There were to be two more significant grizzly encounters before they returned to St. Louis.
The first was on July 15th, when Lewis sent Private MacNeal to find out whether their cached perogue had survived the winter. MacNeal returned to camp late that evening sporting a broken musket. His horse had passed very close to a grizzly and started, throwing the man under the surprised bear. While the creature reared to its feet, MacNeal had used his rifle as a club, breaking it across the bear's head. While the bear scratched at where he had been hit, MacNeil ran for a nearby willow tree and climbed it. The bear waited until dusk before tiring and walking off, after which MacNeil had collected his horse and went back to camp.
The other was near what is now Glendive. On August 3rd, Clark shot "a Bear of the large vicious Species" after it had "plunged into the water and Swam towards us, either from a disposition to attack't or from the Cent of the meat which was in the Canoe." This particular bear retreated to nurse its wounds, but later that same day, Clark shot another through the head. The second, he noted, "proved to be an old Shee which was so old that her tusks had worn Smooth, and Much the largest female bear I ever saw."

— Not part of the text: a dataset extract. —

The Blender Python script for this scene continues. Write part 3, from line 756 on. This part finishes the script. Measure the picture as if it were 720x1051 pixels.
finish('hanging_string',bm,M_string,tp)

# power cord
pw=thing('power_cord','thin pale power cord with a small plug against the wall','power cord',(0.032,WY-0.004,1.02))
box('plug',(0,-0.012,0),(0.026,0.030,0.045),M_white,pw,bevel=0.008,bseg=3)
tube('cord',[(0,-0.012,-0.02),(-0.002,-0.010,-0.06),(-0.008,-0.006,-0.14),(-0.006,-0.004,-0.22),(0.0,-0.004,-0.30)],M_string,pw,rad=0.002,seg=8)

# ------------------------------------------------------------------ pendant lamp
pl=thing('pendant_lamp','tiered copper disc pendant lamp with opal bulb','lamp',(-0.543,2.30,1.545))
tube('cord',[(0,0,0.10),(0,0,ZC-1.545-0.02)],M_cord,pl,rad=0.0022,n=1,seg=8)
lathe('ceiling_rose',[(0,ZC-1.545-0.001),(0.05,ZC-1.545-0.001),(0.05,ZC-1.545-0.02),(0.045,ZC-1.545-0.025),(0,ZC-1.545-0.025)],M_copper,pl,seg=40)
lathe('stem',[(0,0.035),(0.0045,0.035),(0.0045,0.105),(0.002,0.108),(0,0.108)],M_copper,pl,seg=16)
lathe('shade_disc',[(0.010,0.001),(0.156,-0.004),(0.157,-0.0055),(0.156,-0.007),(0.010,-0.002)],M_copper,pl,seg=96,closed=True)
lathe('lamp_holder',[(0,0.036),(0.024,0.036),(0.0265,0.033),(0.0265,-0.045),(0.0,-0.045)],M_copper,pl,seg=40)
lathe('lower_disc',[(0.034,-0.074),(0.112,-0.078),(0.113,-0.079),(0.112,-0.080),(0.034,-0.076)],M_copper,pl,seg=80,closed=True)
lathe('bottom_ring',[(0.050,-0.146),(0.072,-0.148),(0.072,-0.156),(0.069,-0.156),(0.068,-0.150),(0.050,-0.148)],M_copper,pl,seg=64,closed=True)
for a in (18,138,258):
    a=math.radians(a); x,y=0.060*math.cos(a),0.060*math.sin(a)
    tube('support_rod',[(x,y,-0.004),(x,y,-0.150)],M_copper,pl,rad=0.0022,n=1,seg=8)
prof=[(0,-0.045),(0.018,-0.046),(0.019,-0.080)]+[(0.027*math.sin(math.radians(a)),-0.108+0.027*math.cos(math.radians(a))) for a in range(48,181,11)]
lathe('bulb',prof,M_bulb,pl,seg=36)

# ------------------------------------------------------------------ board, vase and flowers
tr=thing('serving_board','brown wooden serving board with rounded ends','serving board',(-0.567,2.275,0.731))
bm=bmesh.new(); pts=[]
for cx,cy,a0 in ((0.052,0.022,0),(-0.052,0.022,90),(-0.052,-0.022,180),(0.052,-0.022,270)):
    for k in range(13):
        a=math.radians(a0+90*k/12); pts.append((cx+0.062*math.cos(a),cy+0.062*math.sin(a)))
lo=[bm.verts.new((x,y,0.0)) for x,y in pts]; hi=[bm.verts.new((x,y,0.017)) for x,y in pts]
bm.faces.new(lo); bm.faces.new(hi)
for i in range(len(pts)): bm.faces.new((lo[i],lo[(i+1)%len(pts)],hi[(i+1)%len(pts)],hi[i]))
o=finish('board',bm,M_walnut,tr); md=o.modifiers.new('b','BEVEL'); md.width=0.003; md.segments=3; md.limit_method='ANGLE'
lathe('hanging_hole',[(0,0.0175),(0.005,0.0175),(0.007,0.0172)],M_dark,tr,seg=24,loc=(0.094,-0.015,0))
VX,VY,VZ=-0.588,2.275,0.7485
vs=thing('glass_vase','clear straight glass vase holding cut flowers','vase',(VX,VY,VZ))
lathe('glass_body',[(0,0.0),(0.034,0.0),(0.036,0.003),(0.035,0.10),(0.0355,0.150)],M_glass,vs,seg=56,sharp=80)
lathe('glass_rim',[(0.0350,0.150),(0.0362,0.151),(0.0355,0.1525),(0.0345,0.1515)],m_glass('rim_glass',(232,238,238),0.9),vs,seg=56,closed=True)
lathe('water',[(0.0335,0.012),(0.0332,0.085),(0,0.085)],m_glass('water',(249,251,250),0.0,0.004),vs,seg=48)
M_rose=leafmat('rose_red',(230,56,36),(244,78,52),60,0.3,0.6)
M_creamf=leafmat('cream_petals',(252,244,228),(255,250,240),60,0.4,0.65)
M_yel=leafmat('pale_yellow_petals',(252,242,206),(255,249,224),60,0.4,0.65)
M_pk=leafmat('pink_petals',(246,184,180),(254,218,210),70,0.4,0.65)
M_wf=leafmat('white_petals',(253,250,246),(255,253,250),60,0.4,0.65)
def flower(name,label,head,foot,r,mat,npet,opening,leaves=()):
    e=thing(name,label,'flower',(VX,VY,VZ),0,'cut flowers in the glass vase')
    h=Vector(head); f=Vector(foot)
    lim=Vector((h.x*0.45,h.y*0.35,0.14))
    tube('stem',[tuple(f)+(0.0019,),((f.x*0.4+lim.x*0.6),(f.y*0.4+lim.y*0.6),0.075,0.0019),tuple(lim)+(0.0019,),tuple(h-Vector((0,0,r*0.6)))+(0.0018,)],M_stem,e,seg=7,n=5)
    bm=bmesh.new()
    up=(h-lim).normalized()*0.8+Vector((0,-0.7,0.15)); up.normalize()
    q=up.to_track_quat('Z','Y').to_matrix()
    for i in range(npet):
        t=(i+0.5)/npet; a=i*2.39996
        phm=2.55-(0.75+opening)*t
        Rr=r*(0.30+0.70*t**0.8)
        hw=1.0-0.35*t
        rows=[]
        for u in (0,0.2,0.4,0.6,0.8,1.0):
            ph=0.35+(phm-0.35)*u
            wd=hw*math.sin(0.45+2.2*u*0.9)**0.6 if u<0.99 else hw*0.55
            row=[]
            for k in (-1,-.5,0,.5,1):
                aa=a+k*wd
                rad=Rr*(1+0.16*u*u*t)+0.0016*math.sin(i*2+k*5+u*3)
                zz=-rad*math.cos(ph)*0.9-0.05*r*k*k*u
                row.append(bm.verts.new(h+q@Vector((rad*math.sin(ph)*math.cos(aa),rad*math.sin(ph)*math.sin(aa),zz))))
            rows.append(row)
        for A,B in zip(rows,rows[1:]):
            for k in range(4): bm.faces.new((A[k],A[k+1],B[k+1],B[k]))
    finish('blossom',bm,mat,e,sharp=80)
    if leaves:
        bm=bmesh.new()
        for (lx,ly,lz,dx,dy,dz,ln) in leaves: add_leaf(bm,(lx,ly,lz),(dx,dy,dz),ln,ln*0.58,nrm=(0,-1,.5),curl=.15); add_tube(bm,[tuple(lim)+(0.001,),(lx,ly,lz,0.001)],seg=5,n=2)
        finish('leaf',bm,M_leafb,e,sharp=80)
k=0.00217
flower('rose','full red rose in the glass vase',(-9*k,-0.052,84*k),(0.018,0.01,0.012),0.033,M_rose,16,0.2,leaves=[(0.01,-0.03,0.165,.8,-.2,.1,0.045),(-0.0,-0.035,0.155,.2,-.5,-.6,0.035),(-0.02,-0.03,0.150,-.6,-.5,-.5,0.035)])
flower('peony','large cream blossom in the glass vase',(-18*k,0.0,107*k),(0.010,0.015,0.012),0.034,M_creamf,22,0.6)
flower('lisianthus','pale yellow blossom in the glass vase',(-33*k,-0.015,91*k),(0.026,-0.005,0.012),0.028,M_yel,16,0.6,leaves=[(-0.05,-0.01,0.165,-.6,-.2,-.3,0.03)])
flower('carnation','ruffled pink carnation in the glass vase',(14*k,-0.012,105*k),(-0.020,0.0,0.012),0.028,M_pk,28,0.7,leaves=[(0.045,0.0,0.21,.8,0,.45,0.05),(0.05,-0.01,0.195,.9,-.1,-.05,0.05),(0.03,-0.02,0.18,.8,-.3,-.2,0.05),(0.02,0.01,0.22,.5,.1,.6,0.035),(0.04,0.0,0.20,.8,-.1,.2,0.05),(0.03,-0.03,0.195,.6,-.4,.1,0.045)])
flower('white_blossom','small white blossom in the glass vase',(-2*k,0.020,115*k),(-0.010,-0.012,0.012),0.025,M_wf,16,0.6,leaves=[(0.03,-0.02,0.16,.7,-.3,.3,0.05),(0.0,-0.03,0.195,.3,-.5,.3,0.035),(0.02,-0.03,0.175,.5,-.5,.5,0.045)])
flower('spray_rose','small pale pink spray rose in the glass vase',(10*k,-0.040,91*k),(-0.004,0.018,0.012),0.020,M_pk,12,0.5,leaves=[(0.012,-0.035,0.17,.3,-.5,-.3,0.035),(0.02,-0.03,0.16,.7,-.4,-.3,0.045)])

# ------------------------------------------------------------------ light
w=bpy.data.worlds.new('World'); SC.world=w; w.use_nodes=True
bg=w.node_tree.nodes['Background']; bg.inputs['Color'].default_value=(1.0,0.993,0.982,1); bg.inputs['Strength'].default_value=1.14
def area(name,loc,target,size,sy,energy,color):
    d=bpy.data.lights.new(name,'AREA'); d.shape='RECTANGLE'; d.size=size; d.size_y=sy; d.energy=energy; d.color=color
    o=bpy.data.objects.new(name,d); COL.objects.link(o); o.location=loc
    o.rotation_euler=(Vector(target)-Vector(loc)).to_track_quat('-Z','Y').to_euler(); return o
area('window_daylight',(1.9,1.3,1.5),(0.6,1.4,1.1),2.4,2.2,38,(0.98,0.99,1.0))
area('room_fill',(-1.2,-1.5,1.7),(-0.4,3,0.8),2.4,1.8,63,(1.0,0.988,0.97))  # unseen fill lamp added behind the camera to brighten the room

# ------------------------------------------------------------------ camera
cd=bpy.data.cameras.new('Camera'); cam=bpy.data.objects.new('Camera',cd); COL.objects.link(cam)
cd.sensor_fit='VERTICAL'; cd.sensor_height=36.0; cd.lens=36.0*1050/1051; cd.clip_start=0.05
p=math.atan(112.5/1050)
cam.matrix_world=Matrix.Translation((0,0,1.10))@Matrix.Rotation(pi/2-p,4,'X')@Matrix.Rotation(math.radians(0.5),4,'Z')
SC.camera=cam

After years of hunting, fighting, and running from Ursus Horribilis, Lewis had to have come to a greater appreciation of the skills of Native hunters who had, with bows and arrows and "indifferent guns," hunted and killed this king of the Rockies.
All told, Lewis and Clark killed an estimated 43 grizzly bears and witnessed countless more, keeping remarkably detailed and largely accurate scientific records all the while.
Most of those bears encountered were in Montana, still the domain of the grizzled gentlemen.